» **What is asked**:
Omit any picture, and return the remaining data exactly as written.

» **Recorded information**:
>>>

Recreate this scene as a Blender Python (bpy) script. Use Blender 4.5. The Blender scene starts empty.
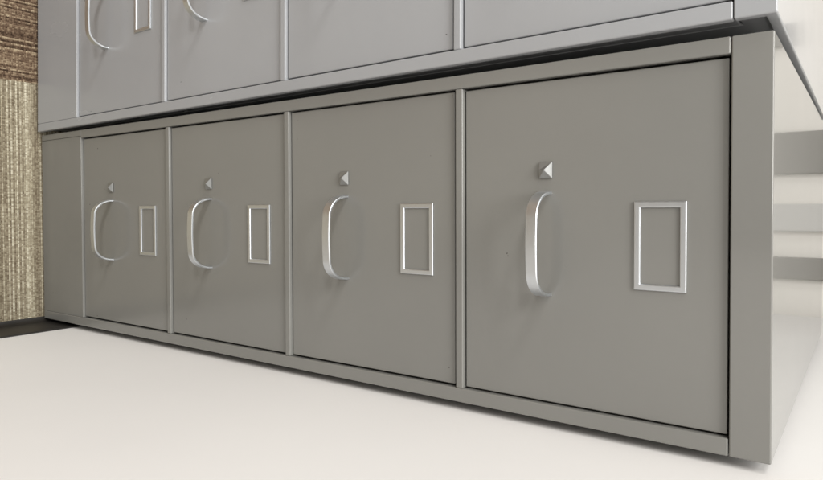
import bpy, bmesh, math, random
from mathutils import Vector, Matrix
random.seed(4)
scene = bpy.context.scene
COL = scene.collection

# ------------------------------------------------------------------ materials
def new_mat(name):
    m = bpy.data.materials.new(name); m.use_nodes = True
    nt = m.node_tree
    return m, nt, nt.nodes['Principled BSDF']

def N(nt, kind, **kw):
    n = nt.nodes.new(kind)
    for k, v in kw.items():
        if k in n.inputs.keys() if isinstance(k, str) else False: n.inputs[k].default_value = v
        else: setattr(n, k, v)
    return n

def noise(nt, coord, scale, detail=3, stretch=None, rough=.5):
    src = coord
    if stretch:
        mp = nt.nodes.new('ShaderNodeMapping'); mp.inputs['Scale'].default_value = stretch
        nt.links.new(coord, mp.inputs['Vector']); src = mp.outputs['Vector']
    n = nt.nodes.new('ShaderNodeTexNoise'); n.inputs['Scale'].default_value = scale
    n.inputs['Detail'].default_value = detail; n.inputs['Roughness'].default_value = rough
    nt.links.new(src, n.inputs['Vector'])
    return n.outputs['Fac']

def ramp(nt, fac, stops):
    r = nt.nodes.new('ShaderNodeValToRGB'); e = r.color_ramp.elements
    while len(e) < len(stops): e.new(.5)
    for el, (p, c) in zip(e, stops):
        el.position = p; el.color = (*c, 1) if len(c) == 3 else c
    nt.links.new(fac, r.inputs['Fac'])
    return r.outputs['Color']

def g(v): return (v, v, v)

def paint(name, col, rough, seed=0, coat=0.0, wave=.05):
    m, nt, b = new_mat(name)
    tc = nt.nodes.new('ShaderNodeTexCoord').outputs['Object']
    c0 = tuple(c * .955 for c in col); c1 = tuple(c * 1.035 for c in col)
    big = noise(nt, tc, 3.2 + seed, 4)
    base = ramp(nt, big, [(.3, c0), (.7, c1)])
    sc1 = noise(nt, tc, 34, 2, (.09, 1, 1.6)); sc2 = noise(nt, tc, 7, 2)
    k1 = ramp(nt, sc1, [(.755, g(0)), (.79, g(1))]); k2 = ramp(nt, sc2, [(.52, g(0)), (.62, g(.05))])
    mu = nt.nodes.new('ShaderNodeMath'); mu.operation = 'MULTIPLY'; nt.links.new(k1, mu.inputs[0]); nt.links.new(k2, mu.inputs[1])
    chips = ramp(nt, noise(nt, tc, 120, 2), [(.792, g(0)), (.80, g(.8))])
    mxc = nt.nodes.new('ShaderNodeMix'); mxc.data_type = 'RGBA'; nt.links.new(mu.outputs[0], mxc.inputs[0])
    nt.links.new(base, mxc.inputs[6]); mxc.inputs[7].default_value = (*[min(1, c * 1.5) for c in col], 1)
    mxd = nt.nodes.new('ShaderNodeMix'); mxd.data_type = 'RGBA'; nt.links.new(chips, mxd.inputs[0])
    nt.links.new(mxc.outputs[2], mxd.inputs[6]); mxd.inputs[7].default_value = (.05, .045, .04, 1)
    nt.links.new(mxd.outputs[2], b.inputs['Base Color'])
    # faint smudges and wiping marks change the gloss
    sm = noise(nt, tc, 9, 5, (1, 1, .35), .6)
    nt.links.new(ramp(nt, sm, [(.3, g(rough * .86)), (.75, g(rough * 1.2))]), b.inputs['Roughness'])
    # orange peel of sprayed enamel, and a very slight oil-canning of the sheet
    f = noise(nt, tc, 520, 1)
    bp = nt.nodes.new('ShaderNodeBump'); bp.inputs['Strength'].default_value = .045; bp.inputs['Distance'].default_value = .0006
    nt.links.new(f, bp.inputs['Height'])
    w = noise(nt, tc, 5, 1)
    b2 = nt.nodes.new('ShaderNodeBump'); b2.inputs['Strength'].default_value = wave; b2.inputs['Distance'].default_value = .004
    nt.links.new(w, b2.inputs['Height']); nt.links.new(bp.outputs['Normal'], b2.inputs['Normal'])
    nt.links.new(b2.outputs['Normal'], b.inputs['Normal'])
    b.inputs['Specular IOR Level'].default_value = .5
    b.inputs['Coat Weight'].default_value = coat; b.inputs['Coat Roughness'].default_value = .12
    return m

def metal(name, col, rough):
    m, nt, b = new_mat(name)
    tc = nt.nodes.new('ShaderNodeTexCoord').outputs['Object']
    b.inputs['Base Color'].default_value = (*col, 1); b.inputs['Metallic'].default_value = 1
    f = noise(nt, tc, 160, 3, (.12, 1, 3))
    nt.links.new(ramp(nt, f, [(.3, g(rough * .92)), (.7, g(rough * 1.1))]), b.inputs['Roughness'])
    bp = nt.nodes.new('ShaderNodeBump'); bp.inputs['Strength'].default_value = .03; bp.inputs['Distance'].default_value = .0002
    nt.links.new(f, bp.inputs['Height']); nt.links.new(bp.outputs['Normal'], b.inputs['Normal'])
    return m

def wall_mat(name, col):
    m, nt, b = new_mat(name)
    tc = nt.nodes.new('ShaderNodeTexCoord').outputs['Object']
    big = noise(nt, tc, 2.5, 4)
    nt.links.new(ramp(nt, big, [(.3, tuple(c * .97 for c in col)), (.7, tuple(min(1, c * 1.015) for c in col))]), b.inputs['Base Color'])
    b.inputs['Roughness'].default_value = .62
    f = noise(nt, tc, 240, 4)
    bp = nt.nodes.new('ShaderNodeBump'); bp.inputs['Strength'].default_value = .10; bp.inputs['Distance'].default_value = .0012
    nt.links.new(f, bp.inputs['Height']); nt.links.new(bp.outputs['Normal'], b.inputs['Normal'])
    return m

def rubber(name):
    m, nt, b = new_mat(name)
    tc = nt.nodes.new('ShaderNodeTexCoord').outputs['Object']
    f = noise(nt, tc, 40, 5)
    nt.links.new(ramp(nt, f, [(.3, (.010, .009, .008)), (.75, (.022, .019, .016))]), b.inputs['Base Color'])
    b.inputs['Roughness'].default_value = .5
    return m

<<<

» **Output for this exercise**:
Recreate this scene as a Blender Python (bpy) script. Use Blender 4.5. The Blender scene starts empty.
import bpy, bmesh, math, random
from mathutils import Vector, Matrix
random.seed(4)
scene = bpy.context.scene
COL = scene.collection

# ------------------------------------------------------------------ materials
def new_mat(name):
    m = bpy.data.materials.new(name); m.use_nodes = True
    nt = m.node_tree
    return m, nt, nt.nodes['Principled BSDF']

def N(nt, kind, **kw):
    n = nt.nodes.new(kind)
    for k, v in kw.items():
        if k in n.inputs.keys() if isinstance(k, str) else False: n.inputs[k].default_value = v
        else: setattr(n, k, v)
    return n

def noise(nt, coord, scale, detail=3, stretch=None, rough=.5):
    src = coord
    if stretch:
        mp = nt.nodes.new('ShaderNodeMapping'); mp.inputs['Scale'].default_value = stretch
        nt.links.new(coord, mp.inputs['Vector']); src = mp.outputs['Vector']
    n = nt.nodes.new('ShaderNodeTexNoise'); n.inputs['Scale'].default_value = scale
    n.inputs['Detail'].default_value = detail; n.inputs['Roughness'].default_value = rough
    nt.links.new(src, n.inputs['Vector'])
    return n.outputs['Fac']

def ramp(nt, fac, stops):
    r = nt.nodes.new('ShaderNodeValToRGB'); e = r.color_ramp.elements
    while len(e) < len(stops): e.new(.5)
    for el, (p, c) in zip(e, stops):
        el.position = p; el.color = (*c, 1) if len(c) == 3 else c
    nt.links.new(fac, r.inputs['Fac'])
    return r.outputs['Color']

def g(v): return (v, v, v)

def paint(name, col, rough, seed=0, coat=0.0, wave=.05):
    m, nt, b = new_mat(name)
    tc = nt.nodes.new('ShaderNodeTexCoord').outputs['Object']
    c0 = tuple(c * .955 for c in col); c1 = tuple(c * 1.035 for c in col)
    big = noise(nt, tc, 3.2 + seed, 4)
    base = ramp(nt, big, [(.3, c0), (.7, c1)])
    sc1 = noise(nt, tc, 34, 2, (.09, 1, 1.6)); sc2 = noise(nt, tc, 7, 2)
    k1 = ramp(nt, sc1, [(.755, g(0)), (.79, g(1))]); k2 = ramp(nt, sc2, [(.52, g(0)), (.62, g(.05))])
    mu = nt.nodes.new('ShaderNodeMath'); mu.operation = 'MULTIPLY'; nt.links.new(k1, mu.inputs[0]); nt.links.new(k2, mu.inputs[1])
    chips = ramp(nt, noise(nt, tc, 120, 2), [(.792, g(0)), (.80, g(.8))])
    mxc = nt.nodes.new('ShaderNodeMix'); mxc.data_type = 'RGBA'; nt.links.new(mu.outputs[0], mxc.inputs[0])
    nt.links.new(base, mxc.inputs[6]); mxc.inputs[7].default_value = (*[min(1, c * 1.5) for c in col], 1)
    mxd = nt.nodes.new('ShaderNodeMix'); mxd.data_type = 'RGBA'; nt.links.new(chips, mxd.inputs[0])
    nt.links.new(mxc.outputs[2], mxd.inputs[6]); mxd.inputs[7].default_value = (.05, .045, .04, 1)
    nt.links.new(mxd.outputs[2], b.inputs['Base Color'])
    # faint smudges and wiping marks change the gloss
    sm = noise(nt, tc, 9, 5, (1, 1, .35), .6)
    nt.links.new(ramp(nt, sm, [(.3, g(rough * .86)), (.75, g(rough * 1.2))]), b.inputs['Roughness'])
    # orange peel of sprayed enamel, and a very slight oil-canning of the sheet
    f = noise(nt, tc, 520, 1)
    bp = nt.nodes.new('ShaderNodeBump'); bp.inputs['Strength'].default_value = .045; bp.inputs['Distance'].default_value = .0006
    nt.links.new(f, bp.inputs['Height'])
    w = noise(nt, tc, 5, 1)
    b2 = nt.nodes.new('ShaderNodeBump'); b2.inputs['Strength'].default_value = wave; b2.inputs['Distance'].default_value = .004
    nt.links.new(w, b2.inputs['Height']); nt.links.new(bp.outputs['Normal'], b2.inputs['Normal'])
    nt.links.new(b2.outputs['Normal'], b.inputs['Normal'])
    b.inputs['Specular IOR Level'].default_value = .5
    b.inputs['Coat Weight'].default_value = coat; b.inputs['Coat Roughness'].default_value = .12
    return m

def metal(name, col, rough):
    m, nt, b = new_mat(name)
    tc = nt.nodes.new('ShaderNodeTexCoord').outputs['Object']
    b.inputs['Base Color'].default_value = (*col, 1); b.inputs['Metallic'].default_value = 1
    f = noise(nt, tc, 160, 3, (.12, 1, 3))
    nt.links.new(ramp(nt, f, [(.3, g(rough * .92)), (.7, g(rough * 1.1))]), b.inputs['Roughness'])
    bp = nt.nodes.new('ShaderNodeBump'); bp.inputs['Strength'].default_value = .03; bp.inputs['Distance'].default_value = .0002
    nt.links.new(f, bp.inputs['Height']); nt.links.new(bp.outputs['Normal'], b.inputs['Normal'])
    return m

def wall_mat(name, col):
    m, nt, b = new_mat(name)
    tc = nt.nodes.new('ShaderNodeTexCoord').outputs['Object']
    big = noise(nt, tc, 2.5, 4)
    nt.links.new(ramp(nt, big, [(.3, tuple(c * .97 for c in col)), (.7, tuple(min(1, c * 1.015) for c in col))]), b.inputs['Base Color'])
    b.inputs['Roughness'].default_value = .62
    f = noise(nt, tc, 240, 4)
    bp = nt.nodes.new('ShaderNodeBump'); bp.inputs['Strength'].default_value = .10; bp.inputs['Distance'].default_value = .0012
    nt.links.new(f, bp.inputs['Height']); nt.links.new(bp.outputs['Normal'], b.inputs['Normal'])
    return m

def rubber(name):
    m, nt, b = new_mat(name)
    tc = nt.nodes.new('ShaderNodeTexCoord').outputs['Object']
    f = noise(nt, tc, 40, 5)
    nt.links.new(ramp(nt, f, [(.3, (.010, .009, .008)), (.75, (.022, .019, .016))]), b.inputs['Base Color'])
    b.inputs['Roughness'].default_value = .5
    return m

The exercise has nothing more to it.